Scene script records
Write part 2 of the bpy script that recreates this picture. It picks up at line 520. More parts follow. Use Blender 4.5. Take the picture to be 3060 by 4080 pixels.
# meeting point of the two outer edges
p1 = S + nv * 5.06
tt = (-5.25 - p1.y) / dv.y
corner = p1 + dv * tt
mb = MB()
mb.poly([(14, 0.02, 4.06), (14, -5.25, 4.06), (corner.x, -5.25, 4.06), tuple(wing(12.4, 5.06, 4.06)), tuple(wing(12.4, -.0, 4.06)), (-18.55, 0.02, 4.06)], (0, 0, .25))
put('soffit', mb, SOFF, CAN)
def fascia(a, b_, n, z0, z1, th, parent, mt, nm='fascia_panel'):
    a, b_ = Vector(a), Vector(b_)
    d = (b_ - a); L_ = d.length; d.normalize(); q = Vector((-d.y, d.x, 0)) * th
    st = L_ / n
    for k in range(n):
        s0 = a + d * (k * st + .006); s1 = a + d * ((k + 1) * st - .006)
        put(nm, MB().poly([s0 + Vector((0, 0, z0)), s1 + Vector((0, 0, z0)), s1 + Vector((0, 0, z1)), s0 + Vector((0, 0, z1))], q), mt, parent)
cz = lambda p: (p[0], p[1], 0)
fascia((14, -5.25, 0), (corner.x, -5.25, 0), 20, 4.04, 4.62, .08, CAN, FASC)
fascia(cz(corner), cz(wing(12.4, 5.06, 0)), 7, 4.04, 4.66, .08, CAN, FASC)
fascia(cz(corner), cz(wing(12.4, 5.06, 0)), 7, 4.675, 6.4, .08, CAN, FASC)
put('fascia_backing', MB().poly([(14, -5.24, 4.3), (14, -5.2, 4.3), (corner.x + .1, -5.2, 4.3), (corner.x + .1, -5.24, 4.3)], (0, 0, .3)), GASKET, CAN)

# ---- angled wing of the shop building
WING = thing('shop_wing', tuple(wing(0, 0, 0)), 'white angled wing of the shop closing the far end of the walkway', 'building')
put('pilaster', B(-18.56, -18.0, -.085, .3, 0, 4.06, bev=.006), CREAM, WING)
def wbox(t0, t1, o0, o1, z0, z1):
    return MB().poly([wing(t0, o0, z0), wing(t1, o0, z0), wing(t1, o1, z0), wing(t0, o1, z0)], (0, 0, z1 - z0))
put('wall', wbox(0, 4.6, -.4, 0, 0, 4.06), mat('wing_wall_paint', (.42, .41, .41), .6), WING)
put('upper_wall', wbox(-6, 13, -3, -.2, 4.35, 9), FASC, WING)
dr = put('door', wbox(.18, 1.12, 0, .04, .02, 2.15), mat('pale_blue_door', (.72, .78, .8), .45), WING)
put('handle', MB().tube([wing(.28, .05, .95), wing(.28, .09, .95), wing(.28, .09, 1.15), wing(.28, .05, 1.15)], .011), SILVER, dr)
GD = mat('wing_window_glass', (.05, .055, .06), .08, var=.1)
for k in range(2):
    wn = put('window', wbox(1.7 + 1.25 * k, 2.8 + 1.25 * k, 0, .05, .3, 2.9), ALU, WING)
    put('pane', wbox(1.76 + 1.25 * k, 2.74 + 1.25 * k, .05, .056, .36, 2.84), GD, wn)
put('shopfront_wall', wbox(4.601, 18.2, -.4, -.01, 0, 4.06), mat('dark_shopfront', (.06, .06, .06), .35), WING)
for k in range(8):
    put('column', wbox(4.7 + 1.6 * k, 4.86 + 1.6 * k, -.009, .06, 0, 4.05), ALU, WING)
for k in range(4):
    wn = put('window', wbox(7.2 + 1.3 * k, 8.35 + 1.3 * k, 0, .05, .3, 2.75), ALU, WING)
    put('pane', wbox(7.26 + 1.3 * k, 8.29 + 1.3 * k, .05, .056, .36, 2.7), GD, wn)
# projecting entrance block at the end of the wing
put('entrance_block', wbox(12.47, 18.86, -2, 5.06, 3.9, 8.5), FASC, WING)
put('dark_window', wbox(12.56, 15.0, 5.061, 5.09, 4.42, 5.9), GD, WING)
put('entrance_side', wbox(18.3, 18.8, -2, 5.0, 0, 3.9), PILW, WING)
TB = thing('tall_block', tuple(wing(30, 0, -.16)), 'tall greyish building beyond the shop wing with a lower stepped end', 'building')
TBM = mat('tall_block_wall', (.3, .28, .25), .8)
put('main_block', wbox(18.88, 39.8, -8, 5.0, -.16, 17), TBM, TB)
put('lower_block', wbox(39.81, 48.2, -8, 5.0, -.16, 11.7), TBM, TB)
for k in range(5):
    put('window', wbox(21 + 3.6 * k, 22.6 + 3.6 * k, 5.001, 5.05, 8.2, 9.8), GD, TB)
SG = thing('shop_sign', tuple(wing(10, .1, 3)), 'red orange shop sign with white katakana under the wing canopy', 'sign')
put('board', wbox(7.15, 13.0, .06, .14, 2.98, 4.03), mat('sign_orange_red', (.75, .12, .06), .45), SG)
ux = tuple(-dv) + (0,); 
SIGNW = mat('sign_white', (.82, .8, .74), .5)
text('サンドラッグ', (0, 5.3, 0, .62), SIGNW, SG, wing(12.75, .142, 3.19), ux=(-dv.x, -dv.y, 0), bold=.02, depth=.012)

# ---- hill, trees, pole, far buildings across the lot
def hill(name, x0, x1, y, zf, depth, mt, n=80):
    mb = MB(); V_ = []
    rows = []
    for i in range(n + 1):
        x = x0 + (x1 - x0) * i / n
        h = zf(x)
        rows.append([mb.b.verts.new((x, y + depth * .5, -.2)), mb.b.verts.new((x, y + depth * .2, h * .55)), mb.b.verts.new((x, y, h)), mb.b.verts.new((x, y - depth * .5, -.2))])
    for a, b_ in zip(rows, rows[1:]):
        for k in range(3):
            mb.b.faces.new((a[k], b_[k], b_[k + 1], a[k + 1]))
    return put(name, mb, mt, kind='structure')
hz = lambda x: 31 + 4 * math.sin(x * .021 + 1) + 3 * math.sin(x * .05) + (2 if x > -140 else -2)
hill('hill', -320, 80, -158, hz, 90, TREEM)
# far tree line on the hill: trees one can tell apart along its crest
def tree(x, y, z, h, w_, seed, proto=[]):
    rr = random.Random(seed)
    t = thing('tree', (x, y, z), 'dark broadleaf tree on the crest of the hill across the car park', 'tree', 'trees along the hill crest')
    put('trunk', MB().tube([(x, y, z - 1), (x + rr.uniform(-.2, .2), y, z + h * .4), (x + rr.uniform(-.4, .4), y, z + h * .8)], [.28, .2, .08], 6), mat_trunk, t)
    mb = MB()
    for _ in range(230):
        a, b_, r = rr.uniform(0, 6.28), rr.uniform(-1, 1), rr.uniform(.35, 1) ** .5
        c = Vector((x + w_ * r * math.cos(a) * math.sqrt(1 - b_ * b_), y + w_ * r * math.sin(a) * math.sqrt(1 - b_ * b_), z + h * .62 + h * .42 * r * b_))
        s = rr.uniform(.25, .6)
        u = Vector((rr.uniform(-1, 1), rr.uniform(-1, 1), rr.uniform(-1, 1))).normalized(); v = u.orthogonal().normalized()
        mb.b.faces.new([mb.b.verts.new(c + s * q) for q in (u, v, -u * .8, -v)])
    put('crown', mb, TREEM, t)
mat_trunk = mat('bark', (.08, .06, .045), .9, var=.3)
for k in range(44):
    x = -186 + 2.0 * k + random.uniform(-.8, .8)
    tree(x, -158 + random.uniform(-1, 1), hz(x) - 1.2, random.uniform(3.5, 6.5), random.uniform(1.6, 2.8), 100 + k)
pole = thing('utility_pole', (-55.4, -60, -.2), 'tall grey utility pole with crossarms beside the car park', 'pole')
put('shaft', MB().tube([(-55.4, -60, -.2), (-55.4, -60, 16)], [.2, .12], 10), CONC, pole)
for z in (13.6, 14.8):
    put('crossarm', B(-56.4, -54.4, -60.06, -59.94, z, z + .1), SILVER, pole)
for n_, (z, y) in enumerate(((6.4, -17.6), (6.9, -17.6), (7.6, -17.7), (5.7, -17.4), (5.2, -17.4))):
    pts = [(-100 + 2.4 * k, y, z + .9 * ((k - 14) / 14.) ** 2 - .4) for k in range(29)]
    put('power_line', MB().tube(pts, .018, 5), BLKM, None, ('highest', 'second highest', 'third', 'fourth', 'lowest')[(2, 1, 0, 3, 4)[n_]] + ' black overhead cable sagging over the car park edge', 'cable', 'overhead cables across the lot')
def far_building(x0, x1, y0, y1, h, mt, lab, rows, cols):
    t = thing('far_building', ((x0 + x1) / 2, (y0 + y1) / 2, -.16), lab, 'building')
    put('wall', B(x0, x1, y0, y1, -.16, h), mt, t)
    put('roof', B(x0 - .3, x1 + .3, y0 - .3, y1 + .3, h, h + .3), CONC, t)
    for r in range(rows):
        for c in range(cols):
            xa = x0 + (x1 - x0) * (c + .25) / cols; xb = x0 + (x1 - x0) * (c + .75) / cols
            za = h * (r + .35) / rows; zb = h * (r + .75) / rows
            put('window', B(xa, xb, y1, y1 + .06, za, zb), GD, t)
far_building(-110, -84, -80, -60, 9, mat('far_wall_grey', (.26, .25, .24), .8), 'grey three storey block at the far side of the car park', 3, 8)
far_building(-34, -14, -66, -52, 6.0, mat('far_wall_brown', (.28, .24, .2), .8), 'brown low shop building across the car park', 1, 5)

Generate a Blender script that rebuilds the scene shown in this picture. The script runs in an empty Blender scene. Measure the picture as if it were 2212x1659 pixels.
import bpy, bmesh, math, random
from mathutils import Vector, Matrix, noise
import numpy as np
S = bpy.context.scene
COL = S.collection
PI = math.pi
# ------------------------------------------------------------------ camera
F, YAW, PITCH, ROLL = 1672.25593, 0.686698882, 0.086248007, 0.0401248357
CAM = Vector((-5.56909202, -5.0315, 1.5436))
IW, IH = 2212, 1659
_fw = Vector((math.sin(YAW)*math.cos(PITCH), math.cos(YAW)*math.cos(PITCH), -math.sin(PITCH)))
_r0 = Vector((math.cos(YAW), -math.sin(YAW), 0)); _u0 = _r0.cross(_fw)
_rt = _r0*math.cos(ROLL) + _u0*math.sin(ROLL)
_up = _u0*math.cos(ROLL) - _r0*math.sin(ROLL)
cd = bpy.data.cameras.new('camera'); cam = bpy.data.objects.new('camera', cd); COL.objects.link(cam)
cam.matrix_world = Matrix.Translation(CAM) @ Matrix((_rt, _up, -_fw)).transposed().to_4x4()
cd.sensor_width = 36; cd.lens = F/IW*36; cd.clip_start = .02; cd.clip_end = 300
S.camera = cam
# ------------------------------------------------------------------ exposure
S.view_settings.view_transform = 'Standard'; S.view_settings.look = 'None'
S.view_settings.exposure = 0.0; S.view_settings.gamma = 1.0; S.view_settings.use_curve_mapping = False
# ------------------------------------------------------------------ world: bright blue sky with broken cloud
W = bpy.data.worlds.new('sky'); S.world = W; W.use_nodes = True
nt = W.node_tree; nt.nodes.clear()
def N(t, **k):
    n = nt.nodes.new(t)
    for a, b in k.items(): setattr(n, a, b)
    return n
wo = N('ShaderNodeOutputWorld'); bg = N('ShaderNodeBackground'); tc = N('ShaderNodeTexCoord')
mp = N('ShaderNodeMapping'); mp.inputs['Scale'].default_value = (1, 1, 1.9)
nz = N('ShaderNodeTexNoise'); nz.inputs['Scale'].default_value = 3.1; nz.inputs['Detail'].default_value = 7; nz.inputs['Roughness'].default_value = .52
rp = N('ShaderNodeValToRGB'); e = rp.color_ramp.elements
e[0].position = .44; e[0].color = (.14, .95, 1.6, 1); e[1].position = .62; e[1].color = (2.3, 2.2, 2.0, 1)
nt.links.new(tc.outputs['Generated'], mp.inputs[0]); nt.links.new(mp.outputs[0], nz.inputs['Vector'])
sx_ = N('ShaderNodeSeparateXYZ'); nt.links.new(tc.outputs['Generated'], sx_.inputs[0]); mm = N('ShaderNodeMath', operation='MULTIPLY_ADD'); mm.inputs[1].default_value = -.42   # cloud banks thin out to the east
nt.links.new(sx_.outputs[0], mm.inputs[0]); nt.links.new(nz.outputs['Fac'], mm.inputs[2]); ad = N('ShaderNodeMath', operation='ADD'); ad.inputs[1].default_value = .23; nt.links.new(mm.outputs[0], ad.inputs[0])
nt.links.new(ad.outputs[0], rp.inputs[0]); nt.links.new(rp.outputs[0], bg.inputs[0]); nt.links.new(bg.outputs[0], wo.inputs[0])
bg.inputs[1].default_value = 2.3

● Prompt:
Beginning at the first line of the records, give again each line exactly as written, ending with the line that contains "0, .3)), GASKET, CAN)".

● Reply to the exercise:
Write part 2 of the bpy script that recreates this picture. It picks up at line 520. More parts follow. Use Blender 4.5. Take the picture to be 3060 by 4080 pixels.
# meeting point of the two outer edges
p1 = S + nv * 5.06
tt = (-5.25 - p1.y) / dv.y
corner = p1 + dv * tt
mb = MB()
mb.poly([(14, 0.02, 4.06), (14, -5.25, 4.06), (corner.x, -5.25, 4.06), tuple(wing(12.4, 5.06, 4.06)), tuple(wing(12.4, -.0, 4.06)), (-18.55, 0.02, 4.06)], (0, 0, .25))
put('soffit', mb, SOFF, CAN)
def fascia(a, b_, n, z0, z1, th, parent, mt, nm='fascia_panel'):
    a, b_ = Vector(a), Vector(b_)
    d = (b_ - a); L_ = d.length; d.normalize(); q = Vector((-d.y, d.x, 0)) * th
    st = L_ / n
    for k in range(n):
        s0 = a + d * (k * st + .006); s1 = a + d * ((k + 1) * st - .006)
        put(nm, MB().poly([s0 + Vector((0, 0, z0)), s1 + Vector((0, 0, z0)), s1 + Vector((0, 0, z1)), s0 + Vector((0, 0, z1))], q), mt, parent)
cz = lambda p: (p[0], p[1], 0)
fascia((14, -5.25, 0), (corner.x, -5.25, 0), 20, 4.04, 4.62, .08, CAN, FASC)
fascia(cz(corner), cz(wing(12.4, 5.06, 0)), 7, 4.04, 4.66, .08, CAN, FASC)
fascia(cz(corner), cz(wing(12.4, 5.06, 0)), 7, 4.675, 6.4, .08, CAN, FASC)
put('fascia_backing', MB().poly([(14, -5.24, 4.3), (14, -5.2, 4.3), (corner.x + .1, -5.2, 4.3), (corner.x + .1, -5.24, 4.3)], (0, 0, .3)), GASKET, CAN)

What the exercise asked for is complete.